優れたリーダーは意思決定スタイルを進化させる

 意思決定は、経営者の仕事のなかでもとりわけ重要である。そして大半のシニア・マネジャーが、情報の交換、各種データの検討、アイデアの創出、選択肢の評価、指示・命令、事後処理など、常に何らかのかたちで意思決定に関わっている。

 もっとも意思決定は、あらゆる階層のリーダーに要求される。優秀といわれるリーダー人材は、その職位にふさわしいスタイルを身につけている。たとえば、ライン・マネジャーであれば、製品の完成に集中する。これがサービスの現場であれば、迅速な問題解決に変わる。いずれにしても、ここで重要なのは行動力である。

 ただし、昇進して職掌が変われば、製品やサービスの企画開発、それを提供する方法について考えなければならない。新しいポジションで成功するには、新たなスキルや行動様式が要求される。つまり、情報の活用法にしろ、選択肢の案出と評価にしろ、これまでのやり方を見直さなければならないのである。

 さまざまな経営幹部にコーチングを提供してきた経験から申し上げると、野心的であるべきミドル・マネジャーが、豊富な知識と経験を有するシニア・マネジャーのごとく意思決定を下せば、出世コースから外れる可能性が高く、逆にシニア・マネジャーがライン・マネジャーのように振る舞うと同じはめになる。
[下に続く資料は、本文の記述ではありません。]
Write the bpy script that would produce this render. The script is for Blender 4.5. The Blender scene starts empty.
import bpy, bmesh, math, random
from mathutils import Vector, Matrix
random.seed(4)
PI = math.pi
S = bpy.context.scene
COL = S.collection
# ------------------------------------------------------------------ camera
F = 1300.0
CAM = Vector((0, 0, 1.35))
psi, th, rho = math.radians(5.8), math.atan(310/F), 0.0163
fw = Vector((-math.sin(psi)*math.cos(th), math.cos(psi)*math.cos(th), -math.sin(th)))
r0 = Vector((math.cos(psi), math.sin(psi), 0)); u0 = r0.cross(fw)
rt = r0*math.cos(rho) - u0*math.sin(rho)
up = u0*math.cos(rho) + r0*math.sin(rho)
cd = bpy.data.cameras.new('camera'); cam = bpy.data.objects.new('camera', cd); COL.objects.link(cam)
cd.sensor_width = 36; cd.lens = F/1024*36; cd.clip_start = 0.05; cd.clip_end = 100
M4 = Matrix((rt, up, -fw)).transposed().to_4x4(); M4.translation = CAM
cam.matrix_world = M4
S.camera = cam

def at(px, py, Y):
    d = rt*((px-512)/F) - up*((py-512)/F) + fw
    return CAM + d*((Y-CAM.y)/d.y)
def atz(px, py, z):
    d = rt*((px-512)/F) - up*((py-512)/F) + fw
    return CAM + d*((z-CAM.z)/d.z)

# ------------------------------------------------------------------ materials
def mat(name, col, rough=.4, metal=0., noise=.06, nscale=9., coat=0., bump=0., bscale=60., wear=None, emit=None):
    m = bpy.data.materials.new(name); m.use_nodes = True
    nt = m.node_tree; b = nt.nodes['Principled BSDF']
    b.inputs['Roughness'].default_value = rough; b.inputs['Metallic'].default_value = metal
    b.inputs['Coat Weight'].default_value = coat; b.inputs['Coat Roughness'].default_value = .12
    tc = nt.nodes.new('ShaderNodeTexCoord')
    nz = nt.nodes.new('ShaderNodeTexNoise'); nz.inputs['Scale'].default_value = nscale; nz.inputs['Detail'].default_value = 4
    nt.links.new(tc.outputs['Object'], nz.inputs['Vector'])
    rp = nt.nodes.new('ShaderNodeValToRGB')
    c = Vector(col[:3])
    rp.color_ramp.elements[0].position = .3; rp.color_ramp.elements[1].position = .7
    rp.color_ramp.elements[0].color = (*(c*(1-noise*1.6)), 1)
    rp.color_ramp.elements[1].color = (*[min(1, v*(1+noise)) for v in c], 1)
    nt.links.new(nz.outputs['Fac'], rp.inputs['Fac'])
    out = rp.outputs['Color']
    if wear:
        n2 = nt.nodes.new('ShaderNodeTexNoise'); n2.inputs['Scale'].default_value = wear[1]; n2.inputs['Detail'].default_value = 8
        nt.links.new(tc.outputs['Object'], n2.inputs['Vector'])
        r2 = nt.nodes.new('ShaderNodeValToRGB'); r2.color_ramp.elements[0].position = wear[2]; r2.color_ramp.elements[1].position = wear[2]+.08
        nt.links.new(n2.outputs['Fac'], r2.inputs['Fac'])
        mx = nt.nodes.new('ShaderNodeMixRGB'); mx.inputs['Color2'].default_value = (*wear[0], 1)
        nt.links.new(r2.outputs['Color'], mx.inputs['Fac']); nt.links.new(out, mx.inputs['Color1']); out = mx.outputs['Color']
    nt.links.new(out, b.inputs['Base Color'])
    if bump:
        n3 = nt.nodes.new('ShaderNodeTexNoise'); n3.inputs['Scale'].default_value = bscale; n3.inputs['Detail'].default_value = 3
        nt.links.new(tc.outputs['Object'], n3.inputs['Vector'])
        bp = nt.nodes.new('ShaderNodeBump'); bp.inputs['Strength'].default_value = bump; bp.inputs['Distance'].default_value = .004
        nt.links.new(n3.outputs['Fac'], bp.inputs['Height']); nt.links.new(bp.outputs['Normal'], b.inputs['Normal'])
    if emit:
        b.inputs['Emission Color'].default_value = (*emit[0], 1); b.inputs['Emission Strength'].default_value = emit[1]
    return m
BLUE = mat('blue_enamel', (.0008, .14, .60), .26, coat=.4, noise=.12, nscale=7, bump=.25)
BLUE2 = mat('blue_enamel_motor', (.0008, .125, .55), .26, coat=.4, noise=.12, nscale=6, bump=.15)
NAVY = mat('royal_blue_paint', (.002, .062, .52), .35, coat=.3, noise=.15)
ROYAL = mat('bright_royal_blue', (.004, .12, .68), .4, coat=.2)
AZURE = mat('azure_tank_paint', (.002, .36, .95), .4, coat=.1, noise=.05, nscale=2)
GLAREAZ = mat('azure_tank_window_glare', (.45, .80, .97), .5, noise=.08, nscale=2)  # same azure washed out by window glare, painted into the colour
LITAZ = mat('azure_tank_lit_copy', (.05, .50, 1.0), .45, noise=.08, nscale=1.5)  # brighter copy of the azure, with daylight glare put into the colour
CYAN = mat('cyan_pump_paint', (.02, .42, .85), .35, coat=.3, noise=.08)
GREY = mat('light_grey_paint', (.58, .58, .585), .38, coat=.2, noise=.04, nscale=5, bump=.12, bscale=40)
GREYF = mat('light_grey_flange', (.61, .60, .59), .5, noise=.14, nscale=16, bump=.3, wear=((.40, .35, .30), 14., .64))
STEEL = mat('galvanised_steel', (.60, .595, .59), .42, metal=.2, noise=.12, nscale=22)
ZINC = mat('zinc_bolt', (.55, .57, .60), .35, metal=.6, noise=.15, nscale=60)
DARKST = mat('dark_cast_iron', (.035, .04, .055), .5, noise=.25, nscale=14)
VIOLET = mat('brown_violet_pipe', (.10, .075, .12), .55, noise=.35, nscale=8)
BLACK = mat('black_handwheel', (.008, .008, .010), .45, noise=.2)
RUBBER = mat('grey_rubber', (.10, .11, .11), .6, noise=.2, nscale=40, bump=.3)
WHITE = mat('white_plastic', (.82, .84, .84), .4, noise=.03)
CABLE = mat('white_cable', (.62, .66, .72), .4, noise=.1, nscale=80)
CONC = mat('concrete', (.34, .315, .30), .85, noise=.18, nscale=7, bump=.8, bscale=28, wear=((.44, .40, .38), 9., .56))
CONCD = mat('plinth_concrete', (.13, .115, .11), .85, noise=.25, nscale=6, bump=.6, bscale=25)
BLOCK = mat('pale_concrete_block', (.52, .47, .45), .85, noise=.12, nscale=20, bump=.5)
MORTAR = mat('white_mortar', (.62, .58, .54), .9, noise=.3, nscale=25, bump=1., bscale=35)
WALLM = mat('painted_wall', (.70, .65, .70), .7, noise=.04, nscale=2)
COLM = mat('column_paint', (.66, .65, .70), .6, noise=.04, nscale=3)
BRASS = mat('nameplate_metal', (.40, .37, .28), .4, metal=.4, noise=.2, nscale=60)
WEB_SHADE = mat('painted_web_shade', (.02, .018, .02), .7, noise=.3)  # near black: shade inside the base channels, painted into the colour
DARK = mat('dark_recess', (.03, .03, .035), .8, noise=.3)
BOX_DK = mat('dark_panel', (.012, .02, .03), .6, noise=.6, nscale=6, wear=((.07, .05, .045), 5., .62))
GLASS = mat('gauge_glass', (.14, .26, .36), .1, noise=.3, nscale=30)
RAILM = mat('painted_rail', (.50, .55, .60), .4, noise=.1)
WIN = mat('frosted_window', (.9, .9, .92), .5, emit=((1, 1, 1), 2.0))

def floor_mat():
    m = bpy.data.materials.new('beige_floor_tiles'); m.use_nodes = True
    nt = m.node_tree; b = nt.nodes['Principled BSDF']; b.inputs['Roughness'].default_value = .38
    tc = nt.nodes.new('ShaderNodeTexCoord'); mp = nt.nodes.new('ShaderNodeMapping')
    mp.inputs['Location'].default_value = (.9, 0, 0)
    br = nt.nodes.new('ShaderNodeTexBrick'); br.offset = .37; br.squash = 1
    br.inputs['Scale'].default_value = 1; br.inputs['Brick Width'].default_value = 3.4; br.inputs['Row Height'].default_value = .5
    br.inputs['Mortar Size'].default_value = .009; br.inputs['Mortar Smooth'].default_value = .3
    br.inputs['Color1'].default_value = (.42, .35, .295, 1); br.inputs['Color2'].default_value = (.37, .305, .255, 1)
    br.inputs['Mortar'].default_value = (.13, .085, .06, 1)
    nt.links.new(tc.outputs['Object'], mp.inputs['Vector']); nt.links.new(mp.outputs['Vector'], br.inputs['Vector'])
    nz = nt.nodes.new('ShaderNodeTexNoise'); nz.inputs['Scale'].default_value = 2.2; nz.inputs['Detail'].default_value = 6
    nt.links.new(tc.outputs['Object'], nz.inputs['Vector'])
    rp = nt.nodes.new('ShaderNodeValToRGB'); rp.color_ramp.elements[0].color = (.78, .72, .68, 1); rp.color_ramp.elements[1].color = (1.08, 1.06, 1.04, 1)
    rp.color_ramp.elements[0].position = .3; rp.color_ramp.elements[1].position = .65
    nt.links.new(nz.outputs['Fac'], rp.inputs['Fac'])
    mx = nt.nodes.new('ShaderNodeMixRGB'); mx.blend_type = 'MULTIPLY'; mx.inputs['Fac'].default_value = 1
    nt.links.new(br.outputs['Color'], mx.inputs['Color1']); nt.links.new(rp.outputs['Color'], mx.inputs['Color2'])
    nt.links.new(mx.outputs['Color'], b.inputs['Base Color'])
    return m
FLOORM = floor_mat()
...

 成功するリーダーと失敗するリーダーを分けるものは何だろうか。それを突き止めるために、我々は12万人以上に及ぶさまざまなリーダー人材について詳細に調査した(囲み「調査の概要」を参照)。その結果、成功するリーダーの意思決定スタイルは、昇進するにつれて変化していくことが判明した。しかも、共通点と一定のパターンが発見された。

調査の概要

 今回の調査は、コーン・フェリー・インターナショナルのデータベースを利用して実施した。同社のデータベースには、「フォーチュン100」企業から新興企業に至るまで、北米企業を中心に多種多様な業界の経営幹部から管理職、ビジネス・プロフェッショナルに関する情報が収められている。その規模はおよそ20万人以上に及ぶ。

 我々は彼ら彼女らの行動を評価し、これを「標準化[注]」した。本調査では、調査時点において5つの階層に分類されるリーダー人材12万人を対象とし、またその学歴や職歴、収入についても調べた。

 これらのリーダー人材の特性を分析したところ、各階層において成功するための行動特性が明らかとなり、また職位が高くなるにつれて、その特性がどのように変化していくかも明確に表れた。

 この調査結果は、けっして偶然の一致ではない。それを証明するためにコンピュータによって解析を試みたところ、その確率はゼロだった。この調査結果が偶然の産物である可能性は、少数点10桁以下で、10億回に1回以下であった。すなわち、今回の調査結果は推論ではなく、統計的事実なのである。

【注】
統計において、変数の単位を変換することで、平均値や標準偏差が特定の値になるようにすることを「標準化」(standardization)といい、その単位において表される数値を「標準得点」(standardized score:「Z得点」とも呼ばれる)と呼ぶ。なお標準化は、平均値を0、標準偏差が1になるように実施される。

 リーダーのなかには過去のやり方に固執して、あるいは自分の職位にふさわしくないアプローチによって失敗する人がいる。しかし、このような間違いに気づけば、軌道修正は十分可能である。

4タイプの意思決定スタイル

 どのように意思決定スタイルが変化するかを見る前に、まずどのようなスタイルがあるのかを見ておこう。我々の調査によれば、意思決定スタイルは、「情報の活用法」と「選択肢の設定」という2つの要素で区別できる。

 たとえば、情報の活用法で見ると、膨大なデータを精査したうえで意思決定するリーダーがいる。「マキシマイザー」(関連情報を可能な限り多く得ようとする人)と定義されるタイプだ。このタイプは、最善と確信できるまで熟考を重ねた末に意思決定を下すが、スピードと効率で劣る面がある。

 一方その対極には、要点を押さえたらさっそく仮説を立て、実行しながら検証していくタイプがいる。すなわち、ノーベル経済学賞を受賞したハーバート・サイモンが名づけた「サティスファイサー[注]」(必要最小限の情報で満足する人)である。サティスファイサーは、ある程度の情報が集まり、必要な条件さえ整えば、すぐ行動に移す。